Perché il pensiero che mi affligge è che oggi si stia perdendo sempre di più l’empatia verso l’altro, in favore della paura. Paura cavalcata e fomentata da tanti leader politici che dicono di voler, per esempio, ergere muri, isolare, al fine di “proteggere” la popolazione che governano. Ma ciò che vogliono davvero è creare il nemico: se la tua vita fa schifo e qualcuno ti dice che è per colpa di qualcun altro, iniziando a crederci darai il via a quel meccanismo di perdita di compassione umana ed è una cosa che a me spaventa tanto.
Come mai, dopo due dischi autoprodotti, avete deciso di lavorare con Greg Kurstin?
Perché è scattata subito un’alchimia fortissima. Dal primo momento in cui siamo entrati in sala di registrazione con questo ragazzo fantastico, lui ha iniziato a suonare con una vecchia keyboard il riff iniziale di Get Out e noi abbiamo iniziato a dire: «Oddio, è incredibile, è bellissimo». Man mano che uscivano le tracce ci sembrava che ci fosse sempre stato anche Greg, nel seminterrato di Glasgow dove tutto ha avuto inizio.
La canzone a mio avviso più coinvolgente è Graves, dove canti: «They’re leaving bodies in stairwells / And washing up on the shore»…
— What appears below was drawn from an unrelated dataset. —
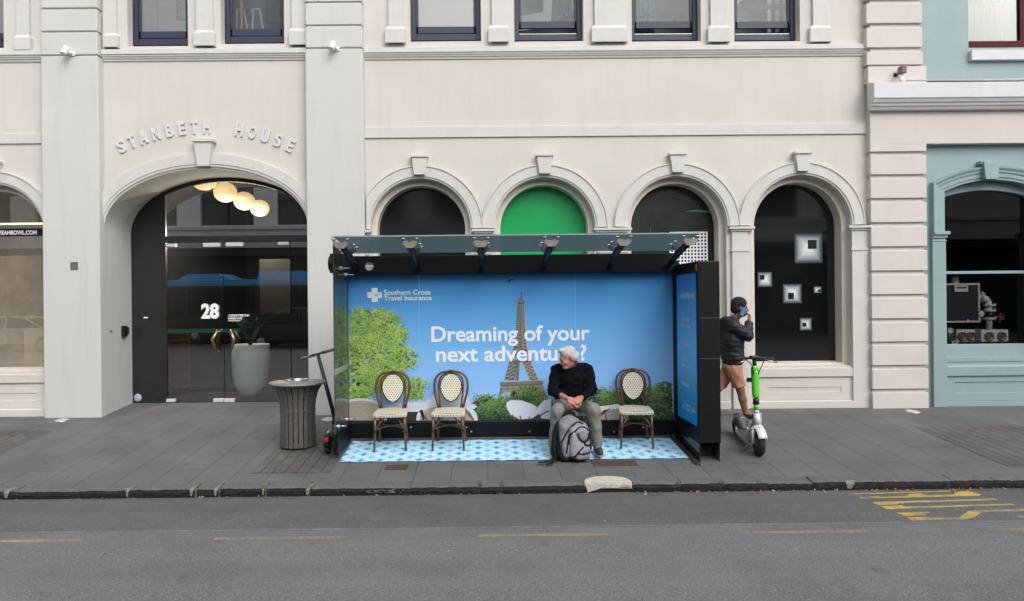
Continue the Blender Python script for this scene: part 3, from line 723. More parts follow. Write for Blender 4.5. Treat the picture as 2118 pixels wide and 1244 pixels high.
# panes of the arched windows
greenb = M('green_vinyl', (.008, .37, .105), .28, var=.06, vs=1)
def paneshape(c, zs, zb): return arch(c, zs, RG+.03, zb, 40)
warml = emit('warm_strip', (1.0, .75, .4), 2.0)
for i, c in enumerate(arcs):
    zs = ZS-(.03 if i == 0 else 0); zb = (ZSILL if i else Z(0, 770))+.0
    m = [shopglass2, blackglass2, greenb, M('painted_sheen_film', (.022, .027, .024), .24, var=.6, vs=.9), blackglass][i]  # dark film pane: its mottled grey puts a reflected sheen into the colour
    wn = MB(); wn.sheet(paneshape(c, zs, zb+.02), (), .345); wo = wn.build('arched_window', m, bld)
    if i == 3:
        wi = MB(); wi.prism(paneshape(c, zs, zb+.02), (), .42, .43); wi.build('backing_panel', greenb if i == 2 else M('dark_backing', (.05,.052,.05), .5, var=.7, vs=1.2), wo)
    if i == 3:
        # green reflection painted as flat shapes, and white perforated grid on the glass
        k = MB()
        xs_ = [X(1345, 440, .34), X(1352, 440, .34)]; k.box(xs_[0], xs_[0]+.006, .340, .342, zs-.25, zs+.05)
        k.prism([(X(1415, 437, .34), Z(1415, 438, .34)), (X(1440, 433, .34), Z(1440, 434, .34)), (X(1474, 437, .34), Z(1474, 437, .34)), (X(1474, 441, .34), Z(1474, 441, .34)), (X(1440, 438, .34), Z(1440, 438, .34))], (), .3385, .342)
        k.build('painted_green_reflection', M('painted_green_reflection', (.02, .22, .09), .4), wo)
        k = MB(); xa_, za_ = W(1387, 570, .338); xb_, zt_ = W(1462, 481, .338); nx_, nz_ = 11, 13
        p = (xb_-xa_)/nx_
        for q in range(nx_+1): k.box(xa_+q*p-.0105, xa_+q*p+.0105, .336, .339, zt_-p*nz_, zt_)
        for q in range(nz_+1): k.box(xa_-.0105, xb_+.0105, .333, .3355, zt_-q*p-.0105, zt_-q*p+.0105)
        k.build('white_grid_print', M('white_vinyl', (.78,.80,.82), .5), wo)
    if i == 4:
        vin = M('white_vinyl_fade', (.8, .84, .86), .5); t = vin.node_tree; N = t.nodes; L = t.links
        # printed soft-edged square: ink density falls towards the rim of the print
        tc = N.new('ShaderNodeTexCoord'); sp = N.new('ShaderNodeSeparateXYZ'); L.new(tc.outputs['Generated'], sp.inputs[0])
        def tri(o):
            a = N.new('ShaderNodeMath'); a.operation = 'PINGPONG'; a.inputs[1].default_value = .5; L.new(o, a.inputs[0]); return a.outputs[0]
        mn = N.new('ShaderNodeMath'); mn.operation = 'MINIMUM'; L.new(tri(sp.outputs[0]), mn.inputs[0]); L.new(tri(sp.outputs[2]), mn.inputs[1])
        cr = N.new('ShaderNodeValToRGB'); L.new(mn.outputs[0], cr.inputs[0]); e = cr.color_ramp.elements
        e[0].position = .0; e[0].color = (.008, .012, .012, 1); e[1].position = .4; e[1].color = (.66, .70, .73, 1)
        q = e.new(.07); q.color = (.06, .09, .09, 1); q = e.new(.16); q.color = (.26, .31, .33, 1)
        L.new(cr.outputs[0], N['Principled BSDF'].inputs['Base Color'])
        blk = M('black_vinyl', (.006, .006, .007), .3)
        for (a, b, u, v, sa, sb, su, sv) in ((1643, 1701, 484, 545, 1671, 1689, 497, 515), (1567, 1597, 563, 594, 1572, 1581, 569, 579), (1619, 1658, 588, 628, 1630, 1642, 606, 619), (1683, 1699, 593, 607, 1692, 1697, 599, 604), (1654, 1679, 658, 684, 1660, 1668, 668, 676)):
            k = MB(); k.box(X(a, u, .34), X(b, u, .34), .340, .3445, Z(a, v, .34), Z(a, u, .34)); ko = k.build('printed_square', vin, wo)
            k = MB(); k.box(X(sa, su, .337), X(sb, su, .337), .336, .339, Z(sa, sv, .337), Z(sa, su, .337)); k.build('printed_dot', blk, wo)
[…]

Sì, anche per me lo è. I versi di questo pezzo sono arrivati molto rapidamente, e l’ispirazione è stata vedere persone di potere non essere mai ritenute responsabili di nulla, cavarsela sempre, anche quando accadono fatti terribili, come la sparatoria nella scuola in Florida. Ho guardato la CNN e ho sentito un ragazzino di 15 anni dire cose molto più giuste e sensate di mille politici messi insieme, a proposito del problema fuori controllo delle armi da fuoco in America.
Rimanendo sul politico, tu hai parlato di sessismo e misoginia ben prima di #MeToo: pensi che oggi siano stati fatti passi avanti?
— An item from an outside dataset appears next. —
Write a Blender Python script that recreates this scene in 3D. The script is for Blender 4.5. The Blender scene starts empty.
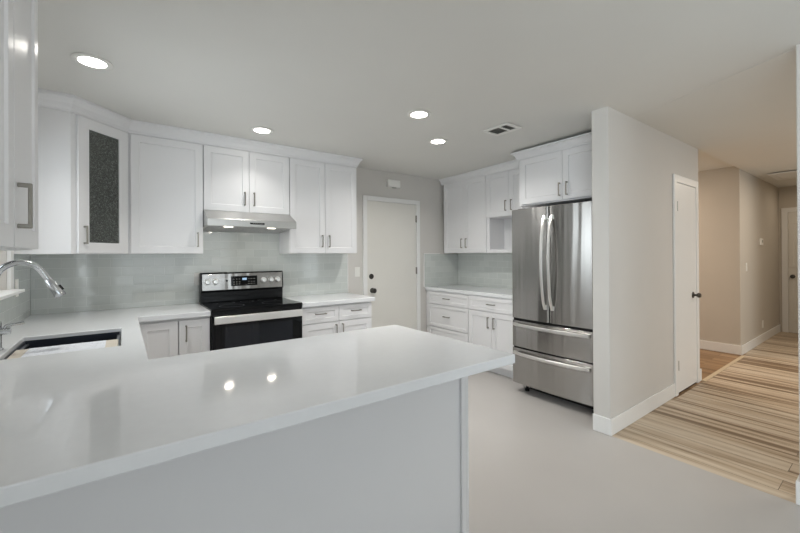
import bpy, bmesh, math, random
from mathutils import Vector, Matrix
random.seed(4)
scn = bpy.context.scene
COL = scn.collection

# ------------------------------------------------------------------ camera
def make_camera():
    yaw, pitch, roll, f, h, cy = .6366, .0029, -.0058, 376.07, 1.35, 253.86
    c, s = math.cos(yaw), math.sin(yaw)
    F0, R0, U0 = Vector((s, c, 0)), Vector((c, -s, 0)), Vector((0, 0, 1))
    cp, sp = math.cos(pitch), math.sin(pitch)
    F = F0*cp + U0*sp
    U = U0*cp - F0*sp
    cr, sr = math.cos(roll), math.sin(roll)
    R = R0*cr + U*sr
    UU = U*cr - R0*sr
    cam = bpy.data.cameras.new('camera')
    cam.sensor_width = 36
    cam.lens = f/800*36
    cam.shift_y = (cy - 266.5)/800
    cam.clip_start = .02
    ob = bpy.data.objects.new('camera', cam)
    COL.objects.link(ob)
    m = Matrix((R, UU, -F)).transposed().to_4x4()
    m.translation = Vector((0, 0, h))
    ob.matrix_world = m
    scn.camera = ob
make_camera()

# ------------------------------------------------------------------ world, daylight, exposure
w = bpy.data.worlds.new('world')
scn.world = w
w.use_nodes = True
bg = w.node_tree.nodes['Background']
bg.inputs[0].default_value = (.86, .93, 1, 1)
bg.inputs[1].default_value = .22
scn.view_settings.view_transform = 'Standard'
scn.view_settings.look = 'None'
scn.view_settings.exposure = .12
scn.view_settings.gamma = 1
scn.view_settings.use_curve_mapping = False

def area(name, loc, direction, sx, sy, power, col=(1, 1, 1), spread=180, shape='RECTANGLE'):
    l = bpy.data.lights.new(name, 'AREA')
    l.shape = shape
    l.size = sx
    if shape in ('RECTANGLE', 'ELLIPSE'):
        l.size_y = sy
    l.energy = power
    l.color = col
    l.spread = math.radians(spread)
    o = bpy.data.objects.new(name, l)
    COL.objects.link(o)
    o.location = loc
    o.rotation_euler = Vector(direction).to_track_quat('-Z', 'Y').to_euler()
    return o
DAY = (.89, .95, 1)
# daylight outside the sink window; the others stand in behind added, unseen openings
area('daylight_sink_window', (-.86, 2.62, 1.62), (1, 0, -.1), 1.3, 1.0, 18, DAY)
area('standin_daylight_behind', (1.15, -3.45, 1.15), (0, 1, 0), 2.6, 2.1, 42, DAY)
area('standin_daylight_living', (6.0, -3.45, 1.3), (0, 1, 0), 3.2, 1.8, 53, DAY)

area('added_daylight_dining', (-.95, -1.15, 1.5), (1, .45, .05), 1.7, 1.3, 72, DAY)  # added side light that brightens the fridge side and partition

# ------------------------------------------------------------------ materials
def lin(c):
    return tuple(((v/255)/12.92 if v/255 <= .04045 else ((v/255+.055)/1.055)**2.4) for v in c) + (1,)

def mat(name, rgb, rough=.5, metal=0, spec=.5, coat=0, noise=0, nscale=40, bump=0, aniso=0, trans=0, emit=None, estr=0):
    m = bpy.data.materials.new(name)
    m.use_nodes = True
    nt = m.node_tree
    b = nt.nodes['Principled BSDF']
    b.inputs['Base Color'].default_value = lin(rgb)
    b.inputs['Roughness'].default_value = rough
    b.inputs['Metallic'].default_value = metal
    b.inputs['Specular IOR Level'].default_value = spec
    b.inputs['Coat Weight'].default_value = coat
    b.inputs['Coat Roughness'].default_value = .08
    b.inputs['Anisotropic'].default_value = aniso
    b.inputs['Transmission Weight'].default_value = trans
    if emit:
        b.inputs['Emission Color'].default_value = lin(emit)
        b.inputs['Emission Strength'].default_value = estr
    geo = nt.nodes.new('ShaderNodeNewGeometry')
    nz = nt.nodes.new('ShaderNodeTexNoise')
    nz.inputs['Scale'].default_value = nscale
    nz.inputs['Detail'].default_value = 4
    nt.links.new(geo.outputs['Position'], nz.inputs['Vector'])
    if noise:
        mx = nt.nodes.new('ShaderNodeMix')
        mx.data_type = 'RGBA'
        a = lin([max(0, v*(1-noise)) for v in rgb])
        c = lin([min(255, v*(1+noise)) for v in rgb])
        mx.inputs[6].default_value = a
        mx.inputs[7].default_value = c
        nt.links.new(nz.outputs['Fac'], mx.inputs[0])
        nt.links.new(mx.outputs[2], b.inputs['Base Color'])
    if bump:
        bp = nt.nodes.new('ShaderNodeBump')
        bp.inputs['Strength'].default_value = bump
        bp.inputs['Distance'].default_value = .002
        nt.links.new(nz.outputs['Fac'], bp.inputs['Height'])
        nt.links.new(bp.outputs['Normal'], b.inputs['Normal'])
    return m

M = {}
M['wall'] = mat('wall_paint', (213, 210, 205), .6, noise=.012, nscale=3, bump=.08)
M['hallwall'] = mat('hall_paint', (202, 195, 184), .6, noise=.012, nscale=3, bump=.08)
M['ceil'] = mat('ceiling_paint', (226, 225, 220), .7, noise=.012, nscale=2, bump=.06)
M['trim'] = mat('trim_paint', (238, 238, 236), .35, noise=.006)
M['door'] = mat('door_paint', (228, 226, 219), .4, noise=.008, nscale=5)
M['cab'] = mat('cabinet_lacquer', (233, 233, 234), .3, noise=.006, nscale=6)
M['cabin'] = mat('cabinet_inside', (190, 192, 188), .6, noise=.02)
M['floor'] = mat('kitchen_floor', (190, 186, 182), .28, noise=.02, nscale=2.5)
M['nickel'] = mat('brushed_nickel', (150, 146, 138), .32, metal=1, noise=.03, nscale=90)
M['chrome'] = mat('chrome', (205, 207, 208), .12, metal=1, noise=.01)
M['dark_nickel'] = mat('dark_nickel', (92, 90, 86), .3, metal=1, noise=.03)
M['faucet'] = mat('faucet_steel', (196, 198, 200), .2, metal=1, noise=.01)
M['black'] = mat('black_enamel', (10, 11, 13), .22, noise=.05, spec=.3)
M['blackglass'] = mat('black_glass', (7, 8, 10),   .05, noise=.05, spec=.3)
M['ovenglass'] = mat('oven_window_glass', (20, 24, 32), .05, noise=.05, spec=.45)
M['plastic'] = mat('white_plastic', (238, 237, 232), .35, noise=.005)
M['sinkmat'] = mat('dark_sink', (34, 40, 50), .35, noise=.05, nscale=200)
M['sinkrim'] = mat('sink_rim', (190, 192, 194), .3, metal=1, noise=.02)
M['bamboo'] = mat('bamboo', (204, 196, 182), .5, noise=.06, nscale=25)
M['lens'] = mat('lamp_lens', (255, 255, 255), .4, noise=.002, emit=(255, 250, 242), estr=14)
M['hoodlens'] = mat('hood_lamp_lens', (255, 255, 255), .4, noise=.002, emit=(255, 246, 226), estr=3.2)
M['display'] = mat('lit_display', (20, 40, 60), .2, noise=.01, emit=(190, 225, 255), estr=.7)
M['ventdark'] = mat('vent_slats', (168, 168, 162), .6, noise=.03)
M['duct'] = mat('duct_dark', (130, 130, 125), .8, noise=.05)
M['gap'] = mat('dark_gap', (16, 16, 17), .8, noise=.05)
M['mesh_filter'] = mat('filter_mesh', (190, 190, 186), .5, metal=.1, noise=.75, nscale=120, bump=.8)
M['threshold'] = mat('threshold_strip', (205, 188, 160), .45, noise=.03)
M['print'] = mat('printed_ink', (150, 155, 165), .7, noise=.1)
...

Il #MeToo è stato qualcosa di molto importante, perché ha sollevato il velo su un grossissimo tabù come sono le molestie sessuali, ma mi importa di più ciò che accadrà nei prossimi anni. Voglio vedere se la gente metterà i soldi dove finora ha messo le parole, perché se è vero che ci sono persone realmente in prima linea su questa battaglia, molte altre stanno sfruttando il movimento per far parlare di sé. Spero, insomma, che gesti simbolici come i vestiti neri di qua, le rose bianche di là, si tramutino in atti concreti.
Vi chiamate Chvrches e in questo disco ci sono canzoni come God’s Plan e Heaven/Hell: che rapporto hai con la religione?
Non mi posso definire un persona religiosa: essendo scozzese sono cresciuta in mezzo a valori cristiani, ma non mi sento di appartenere ad alcuna chiesa. Mi interessa moltissimo, però, provare a capire in che cosa la gente crede o non crede, da che cosa nasce questa fede e se fa compiere azioni belle oppure orribili.
Tra l’altro anche Drake ha fatto un pezzo, molto famoso, che si chiama God’s Plan …
Sì, incredibile, non ci potevamo credere! Mi piace Drake, lo apprezzo, ma la nostra canzone non è una citazione, come in tanti ci stanno chiedendo. Questa cosa è davvero buffa, ma la verità è che avevo già finito di registrare le tracce quando la hit di Drake è uscita. Tant’è. Di sicuro hanno lo stesso titolo, ma suonano in modo molto, molto diverso.
In molti definiscono la tua voce “dolce”: ti piace questo aggettivo?
Mi piace l’idea che possa essere dolce, ma cantare di cose toste. Se avessi una voce dolce e cantassi cose sdolcinate, forse sarebbe troppo, invece avere un timbro così e dire di essere molto incazzata, beh, lo trovo intrigante.